For reasons
too involved to go into here, Anushka, our cat, was re-homed in Nairobi early 2019 with a
friend of Him Outdoors. Understandably, there was much heartache
about this decision but her New Papa was extremely caring and shared with us frequent
photographs and reports. One anxious message concerned how much she slept. He Googled to find out what was normal because
he couldn’t believe that a cat could sleep 21 out of 24 hours and was convinced she wasn’t well.
Life jinked
through a chicane and we found ourselves back in Nairobi 12 months later,
hosted by our friend. HO was very firm before we arrived – absolutely NO gooey,
emotional reunions, I am no longer her parent, whatever her routine and however
she is being cared for is none of my business and I was to stand firmly back –
she is the adored pet of another.
I’d like to
tell you that she bounded downstairs in frantic recognition, loudly greeting us
with her familiar refrain “Where have you been? I’m hungry. I need a brush.” Actually, she did just that, but it was unquestionably apparent that there wasn’t the
faintest hint of recognition. She was looking for her New Papa and when we
retired for the evening, she trotted off with him. There’s no denying that it
hurt but after all, who could blame her? And New Papa absolutely worshipped
her, crooning ‘hello princess, how is my darling’ and regaling us with stories
of her super cat powers.
When an opportunity arose for us to drive back to South Africa rather than fly, suddenly there were subtle hints threaded through conversation. Maybe not so
subtle because HO noticed and brought to my attention that we were being
offered our cat back. New Papa’s life had moved on apace and he no longer
needed her cat witchcraft and healing purrs. And as we were driving, surely
there was room for a furry?
We put up a
token resistance – we aren’t the sort of people to say ‘thanks for having her,
we’ll take her back now’ after all his kindness. But the deal was done and
dusted after two rodent incidents.
Rats were a
bit of a problem in the home and the rat traps kept busy. One evening over dinner
the most appalling noise erupted, preceding Anushka entering the lounge at full
pelt. Bristled to twice her size and Olympic sprinting around the perimeter she
attempted to get rid of the large, sticky mouse pad (nope, not a computer
thingy, a rodent trap) firmly attached to her rear foot. Four adults helpless
with laughter took longer than necessary to catch her and detach it.
A day or so
later I was summoned to a conference. Apparently, a brazen rat had settled
itself on top of the fridge. A small, bar fridge not one of those humungous
reach-for-the-skies types.

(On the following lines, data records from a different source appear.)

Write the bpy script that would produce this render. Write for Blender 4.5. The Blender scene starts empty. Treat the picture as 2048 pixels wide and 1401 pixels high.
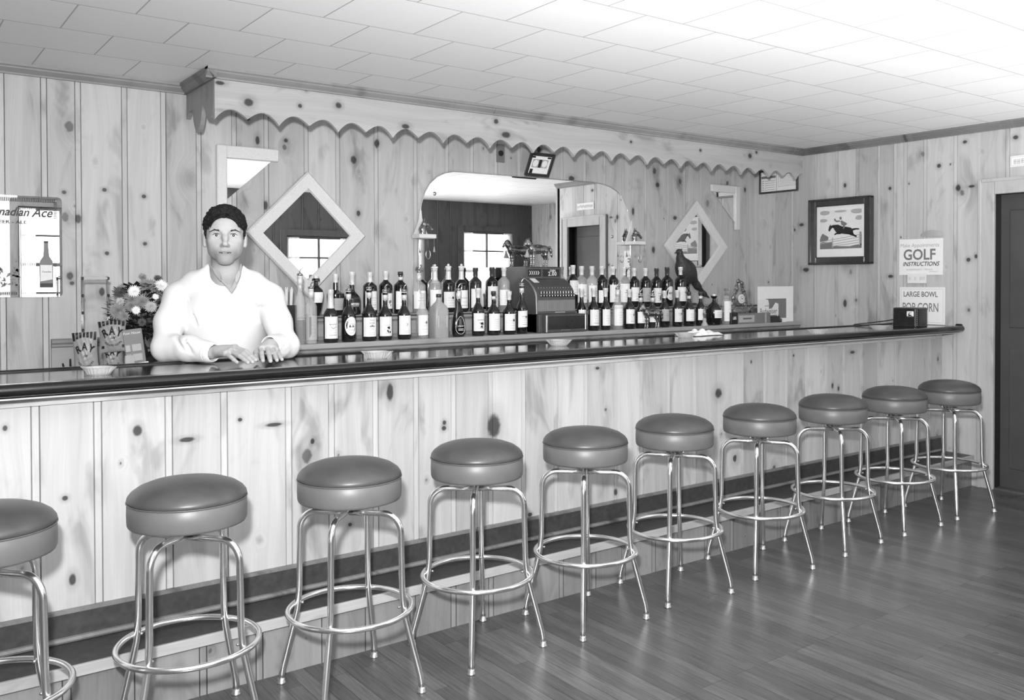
import bpy, math, random
import numpy as np
from mathutils import Vector, Matrix
random.seed(7); rng=np.random.default_rng(7)
SC=bpy.context.scene; COL=SC.collection; PI=math.pi
# ---------------------------------------------------------------- camera
W_PX,H_PX=2048,1401
F_PX,CX,CY=1792.507,1067.725,586.787
YAW,PIT,ROL=math.radians(36.8376),math.radians(0.81413),math.radians(-0.11584)
CAM=np.array([0.,0.,1.4])
_w=np.array([math.sin(YAW)*math.cos(PIT),math.cos(YAW)*math.cos(PIT),-math.sin(PIT)])
_r0=np.array([math.cos(YAW),-math.sin(YAW),0.]); _u0=np.cross(_r0,_w)
_r=math.cos(ROL)*_r0+math.sin(ROL)*_u0; _u=-math.sin(ROL)*_r0+math.cos(ROL)*_u0
cd=bpy.data.cameras.new('camera'); cam=bpy.data.objects.new('camera',cd); COL.objects.link(cam)
cd.sensor_width=36; cd.lens=F_PX/W_PX*36
cd.shift_x=(W_PX/2-CX)/W_PX; cd.shift_y=(CY-H_PX/2)/W_PX
cd.clip_start=.05; cd.clip_end=60
m=Matrix(((_r[0],_u[0],-_w[0],CAM[0]),(_r[1],_u[1],-_w[1],CAM[1]),(_r[2],_u[2],-_w[2],CAM[2]),(0,0,0,1)))
cam.matrix_world=m; SC.camera=cam
def ray(px,py): return _w+_r*((px-CX)/F_PX)-_u*((py-CY)/F_PX)
def at(px,py,X=None,Y=None,Z=None,d=None):
    D=ray(px,py)
    if d is not None: s=d
    elif X is not None: s=(X-CAM[0])/D[0]
    elif Y is not None: s=(Y-CAM[1])/D[1]
    else: s=(Z-CAM[2])/D[2]
    return CAM+D*s
# ---------------------------------------------------------------- light and exposure
SC.view_settings.view_transform='Standard'; SC.view_settings.look='None'
SC.view_settings.gamma=1; SC.view_settings.use_curve_mapping=False
SC.view_settings.exposure=0.36
wd=bpy.data.worlds.new('sky'); SC.world=wd; wd.use_nodes=True
bg=wd.node_tree.nodes['Background']; bg.inputs[0].default_value=(1,1,1,1); bg.inputs[1].default_value=4.5
def lamp(name,kind,loc,energy,size=None,aim=None,shape=None,spread=None):
    l=bpy.data.lights.new(name,kind); o=bpy.data.objects.new(name,l); COL.objects.link(o)
    l.energy=energy; o.location=loc
    if kind=='AREA':
        l.shape=shape or 'DISK'; l.size=size
        if spread: l.spread=spread
    elif kind in('POINT','SPOT'): l.shadow_soft_size=size
    if aim is not None:
        d=Vector(aim)-Vector(loc); o.rotation_euler=d.to_track_quat('-Z','Y').to_euler()
    return o
FLASH=lamp('flash_lamp','AREA',(-0.08,0.06,1.72),165,.14,aim=(5.0,3.2,2.1))
BOUNCE=lamp('ceiling_fill','SPOT',(2.3,0.8,.45),240,.2,aim=(2.7,1.6,2.44))  # unseen upward lamp, put in to brighten the ceiling
BOUNCE2=lamp('ceiling_fill','SPOT',(5.2,1.0,.45),150,.2,aim=(5.2,1.5,2.44)); BOUNCE2.data.spot_size=math.radians(125); BOUNCE2.data.spot_blend=1  # second unseen lamp, added for more ceiling bounce on the right
BOUNCE.data.spot_size=math.radians(125); BOUNCE.data.spot_blend=1
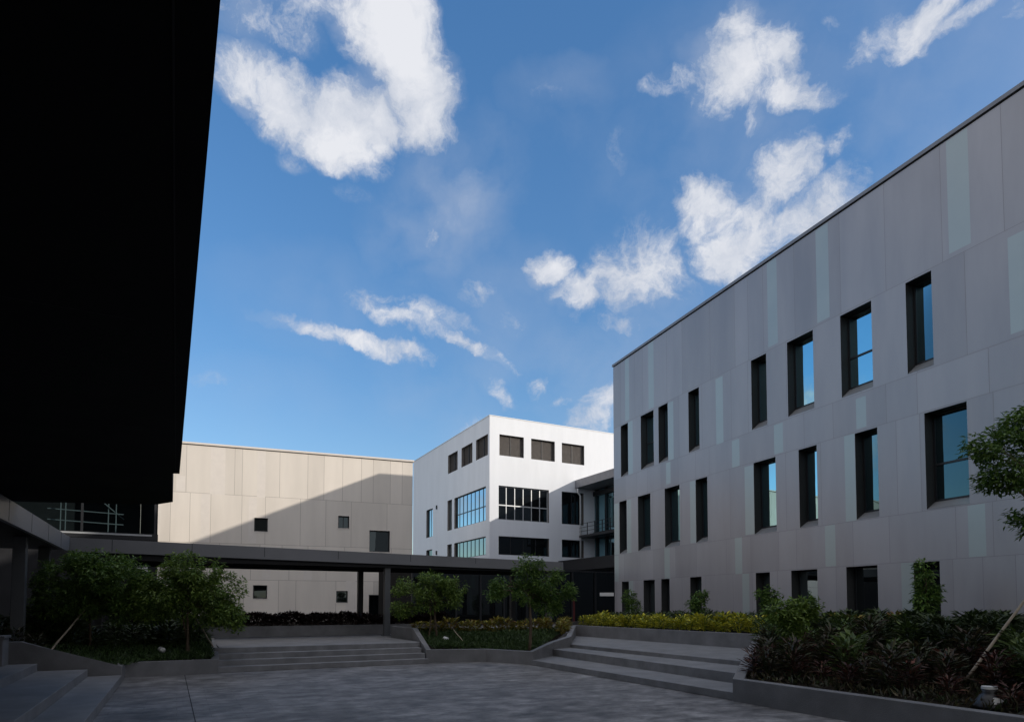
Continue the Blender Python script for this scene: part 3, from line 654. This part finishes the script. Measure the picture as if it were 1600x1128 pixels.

Rattigan comfortably looked down his nose at
Anushka, neatly sat next to the fridge about 30 centimetres below. Completely
and utterly oblivious, she contently watched her humans making breakfast,
unaware that her blissful ignorance wasn’t going down well with the landlord.
Over coffee,
New Papa cleared his throat and approached the subject. “I’m really happy for
you to take her, she doesn’t do much does she? And she is useless with pest
control.”
She was
fired! Can you believe it? New Papa was happy to buy cat food if she’d hold her end
up and get rid of the rodents but no one had ever explained to the princess that
she had any function other than looking pretty. A job? Work? Expend energy
beyond a luxuriant stretching out to allow tummy brushing? Not on your nellie so
Anushka received her marching orders and in disgrace was loaded into the car.